5.3. Legal and Authorship Considerations

The prompt-screenplay framework addresses the critical legal gap in AI-generated content authorship by documenting human creative intent at the conception stage. The cryptographic consistency mechanisms provide legally admissible evidence of human authorship that addresses recent copyright office requirements for demonstrable human creative input.

The blockchain registration approach creates permanent, tamper-evident records of creative decisions throughout the collaborative process. This documentation supports legal claims of authorship while enabling the benefits of AI-assisted creative production.

5.4. Limitations and Future Research

Current implementation focuses primarily on narrative content with demonstrated effectiveness for the SKOR screenplay transformation. Future research should investigate prompt-screenplay applicability to documentary, experimental, and abstract creative forms.

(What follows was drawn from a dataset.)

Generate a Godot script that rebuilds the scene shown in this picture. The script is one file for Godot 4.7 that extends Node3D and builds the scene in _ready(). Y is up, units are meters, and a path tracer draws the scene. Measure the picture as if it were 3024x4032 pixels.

Technical limitations include dependency on AI model capabilities and potential quality variations across different generation systems. The framework requires ongoing adaptation to emerging AI technologies and generation capabilities.

Legal validation remains primarily theoretical, requiring comprehensive testing through actual copyright disputes and industry implementation. Cross-cultural applicability needs investigation for international deployment across diverse legal and creative contexts.

5.5. Democratization and Industry Impact

The prompt-screenplay system significantly lowers barriers to professional content production. Independent creators without access to traditional film crews and budgets can write prompt-screenplays, generate content through AI systems, automatically protect copyright through blockchain registration, and distribute content on digital platforms.

This democratization is particularly relevant for emerging markets where traditional film industry access is limited. The framework enables new business models including screenplay-as-a-service, licensing across multiple studios, generation royalties, and NFT tokenization of creative assets.

6. Conclusion

This study presents the prompt-screenplay framework as a novel approach to human-AI creative collaboration that addresses critical challenges in authorship protection, multimodal content generation, and adaptive media presentation. The five-layer semiotic architecture successfully integrates human creative expression with machine-readable instructions while maintaining narrative coherence and artistic integrity.

Key contributions include: (1) a hybrid format enabling simultaneous human creativity and AI interpretation, (2) morphological modifier systems preserving natural language readability while encoding machine instructions, (3) cryptographic consistency mechanisms providing robust authorship protection, and (4) empirical validation through the SKOR screenplay transformation demonstrating practical applicability across media formats.

The SKOR transformation demonstrates the framework’s effectiveness in converting traditional screenplays to prompt-screenplay format while maintaining narrative consistency and enabling multi-format generation. The morphological modifier system successfully embeds machine instructions within natural language without disrupting human comprehension.

Legal analysis confirms that embedded authorship protection mechanisms address current copyright requirements for demonstrable human creative input. The framework provides technical solutions to the legal challenges of AI-assisted creative work while preserving human creative agency.

Future research should focus on expanded domain applications, comprehensive legal validation through industry partnerships, and integration with emerging multimodal AI technologies. The prompt-screenplay framework provides foundation for next-generation creative tools that preserve human artistic vision while maximizing the benefits of human-AI collaboration.

The implications extend beyond creative industries to any domain requiring collaborative human-AI work with clear attribution requirements. As AI capabilities continue advancing, frameworks like prompt-screenplay become increasingly critical for ensuring technology serves human creative potential while protecting intellectual property rights and creative ownership.